→ Task goal
Which lines in the records below contain the word "were"? Copy each of them.

→ Data provided
* * * * *

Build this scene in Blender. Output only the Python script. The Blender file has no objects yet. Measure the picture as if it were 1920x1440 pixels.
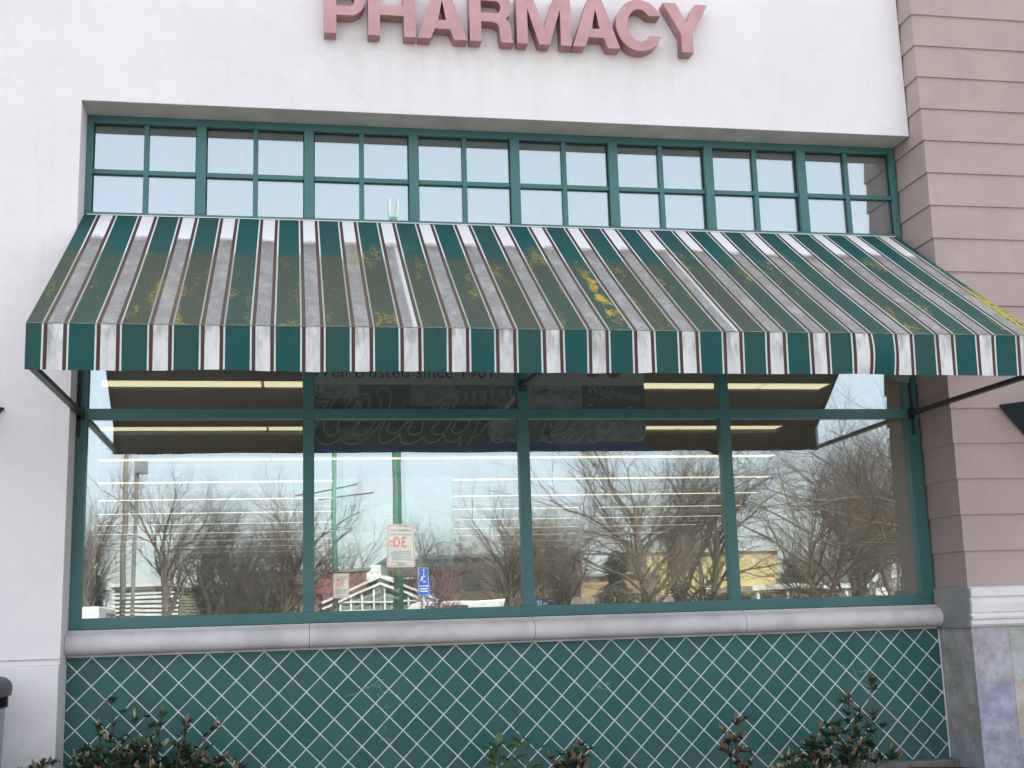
import bpy, bmesh, math, random
from mathutils import Vector, Matrix, noise
R = math.radians
rnd = random.Random(7)
scene = bpy.context.scene
col = scene.collection

# ------------------------------------------------------------------ camera
cam_d = bpy.data.cameras.new("camera"); cam = bpy.data.objects.new("camera", cam_d); col.objects.link(cam)
cam_d.sensor_width = 36.0; cam_d.lens = 42.85; cam_d.clip_start = 0.05; cam_d.clip_end = 3000
YAW, PITCH, ROLL = 0.1831, 0.1894, -0.0306
f = Vector((math.sin(YAW)*math.cos(PITCH), math.cos(YAW)*math.cos(PITCH), math.sin(PITCH)))
r0 = Vector((math.cos(YAW), -math.sin(YAW), 0)); u0 = r0.cross(f)
cr = r0*math.cos(ROLL)+u0*math.sin(ROLL); cu = -r0*math.sin(ROLL)+u0*math.cos(ROLL)
cam.matrix_world = Matrix(((cr.x, cu.x, -f.x, 1.6686), (cr.y, cu.y, -f.y, -9.9735), (cr.z, cu.z, -f.z, 1.5009), (0, 0, 0, 1)))
scene.camera = cam

# ------------------------------------------------------------------ sky, sun, exposure
SUN_EL, SUN_AZ = 46.0, 18.0          # sun stands behind the store, a little to its right
world = bpy.data.worlds.new("World"); scene.world = world; world.use_nodes = True
wn = world.node_tree; wn.nodes.clear()
out = wn.nodes.new('ShaderNodeOutputWorld'); bg = wn.nodes.new('ShaderNodeBackground')
sky = wn.nodes.new('ShaderNodeTexSky'); sky.sky_type = 'NISHITA'; sky.sun_disc = False
sky.sun_elevation = R(SUN_EL); sky.sun_rotation = R(SUN_AZ); sky.air_density = 1.0; sky.dust_density = 2.2; sky.ozone_density = 0.8
haze = wn.nodes.new('ShaderNodeMix'); haze.data_type = 'RGBA'; haze.inputs[0].default_value = 0.5
haze.inputs[7].default_value = (7.4, 7.2, 7.0, 1)
wn.links.new(sky.outputs[0], haze.inputs[6]); wn.links.new(haze.outputs[2], bg.inputs[0])
bg.inputs[1].default_value = 0.088; wn.links.new(bg.outputs[0], out.inputs[0])
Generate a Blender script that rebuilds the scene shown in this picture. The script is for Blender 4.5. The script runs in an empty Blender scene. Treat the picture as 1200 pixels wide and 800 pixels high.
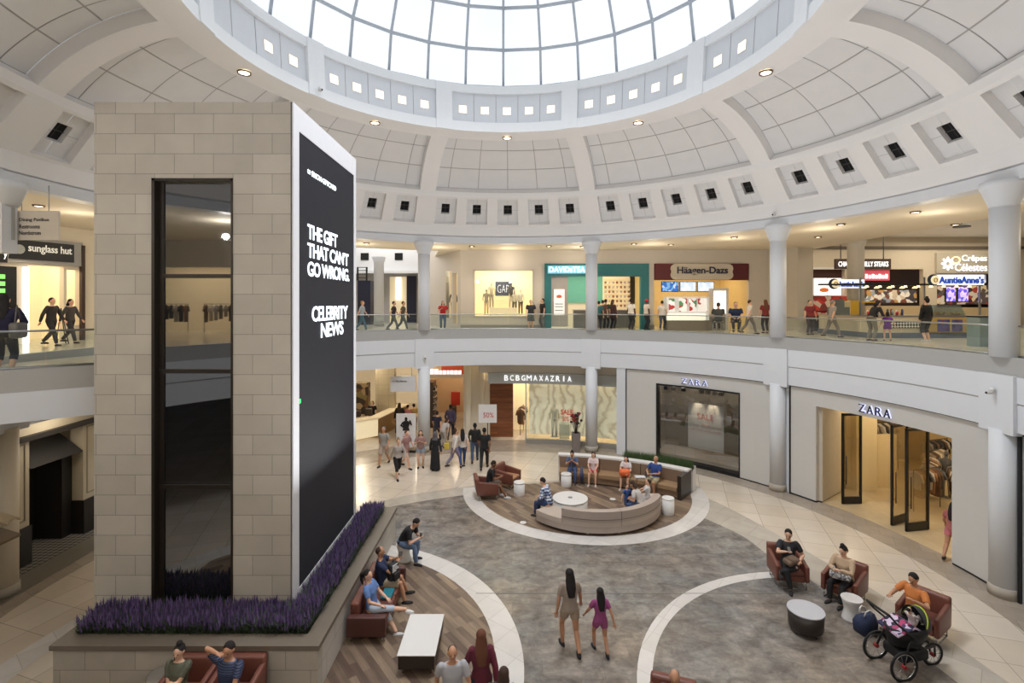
import bpy, math, random
from mathutils import Vector, Matrix
random.seed(7)
SC = bpy.context.scene
COL = SC.collection
R = math.radians
PI = math.pi
FPX, HZ, CX0 = 589.0, 354.5, 600.0      # focal length in px, horizon row, centre column
EYE = 7.2                                # eye height above the lower floor
CEN = (-0.206, 12.78)                    # axis of the rotunda
UF = 5.70                                # upper floor level
UC = 10.14                               # upper ceiling level

def FL(px, py, z=0.0):
    Y = FPX*(EYE-z)/(py-HZ)
    return ((px-CX0)/FPX*Y, Y)
def AX(px, Y): return (px-CX0)/FPX*Y
def AZ(py, Y): return EYE+(HZ-py)/FPX*Y
def pol(az, r):
    a = R(az); return (CEN[0]+r*math.sin(a), CEN[1]+r*math.cos(a))

# ---------------------------------------------------------------- materials
_M = {}
def srgb(c):
    return tuple(((v/255.0)/12.92 if v/255.0 <= 0.04045 else ((v/255.0+0.055)/1.055)**2.4) for v in c)
def nt(name):
    m = bpy.data.materials.new(name); m.use_nodes = True
    t = m.node_tree
    for n in list(t.nodes): t.nodes.remove(n)
    out = t.nodes.new('ShaderNodeOutputMaterial')
    return m, t, out
def N(t, typ, **kw):
    n = t.nodes.new(typ)
    for k, v in kw.items():
        if hasattr(n, k) and not k[0].isupper(): setattr(n, k, v)
        else: n.inputs[k.replace('_', ' ')].default_value = v
    return n
def mat(name, rgb, rough=0.6, metal=0.0, var=0.06, scale=6.0, emit=0.0, spec=0.5, bump=0.0):
    """plain surface: sRGB 0-255 colour with a little procedural variation"""
    if name in _M: return _M[name]
    m, t, out = nt(name)
    b = N(t, 'ShaderNodeBsdfPrincipled')
    b.inputs['Roughness'].default_value = rough; b.inputs['Metallic'].default_value = metal
    b.inputs['Specular IOR Level'].default_value = spec
    c = srgb(rgb)
    tc = N(t, 'ShaderNodeTexCoord'); no = N(t, 'ShaderNodeTexNoise')
    no.inputs['Scale'].default_value = scale; no.inputs['Detail'].default_value = 3
    t.links.new(tc.outputs['Object'], no.inputs['Vector'])
    mx = N(t, 'ShaderNodeMix', data_type='RGBA')
    mx.inputs[6].default_value = tuple(v*(1-var) for v in c)+(1,)
    mx.inputs[7].default_value = tuple(min(1, v*(1+var)) for v in c)+(1,)
    t.links.new(no.outputs['Fac'], mx.inputs[0])
    t.links.new(mx.outputs[2], b.inputs['Base Color'])
    if emit:
        t.links.new(mx.outputs[2], b.inputs['Emission Color']); b.inputs['Emission Strength'].default_value = emit
    if bump:
        bp = N(t, 'ShaderNodeBump'); bp.inputs['Strength'].default_value = bump
        t.links.new(no.outputs['Fac'], bp.inputs['Height']); t.links.new(bp.outputs[0], b.inputs['Normal'])
    t.links.new(b.outputs[0], out.inputs[0])
    _M[name] = m
    return m
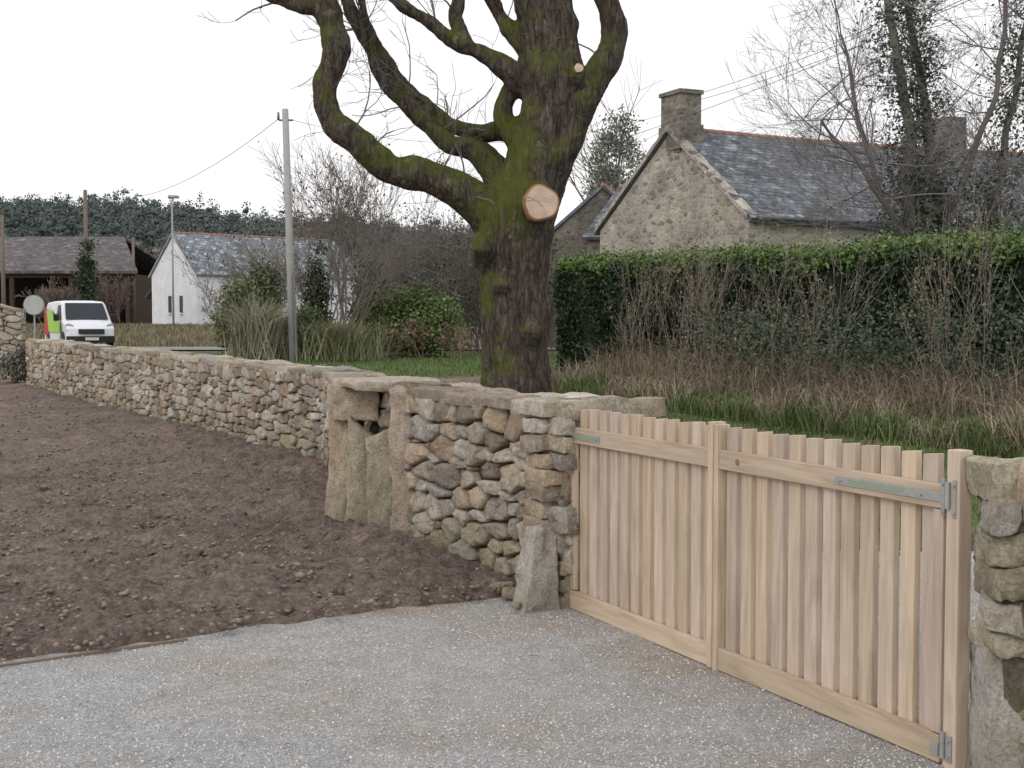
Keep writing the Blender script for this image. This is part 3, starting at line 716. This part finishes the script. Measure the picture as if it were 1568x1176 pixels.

* * * * *

→ Exercise output
Build this scene in Blender. Output only the Python script. The Blender file has no objects yet. Measure the picture as if it were 1920x1440 pixels.
Keep writing the Blender script for this image. This is part 3, starting at line 716. This part finishes the script. Measure the picture as if it were 1568x1176 pixels.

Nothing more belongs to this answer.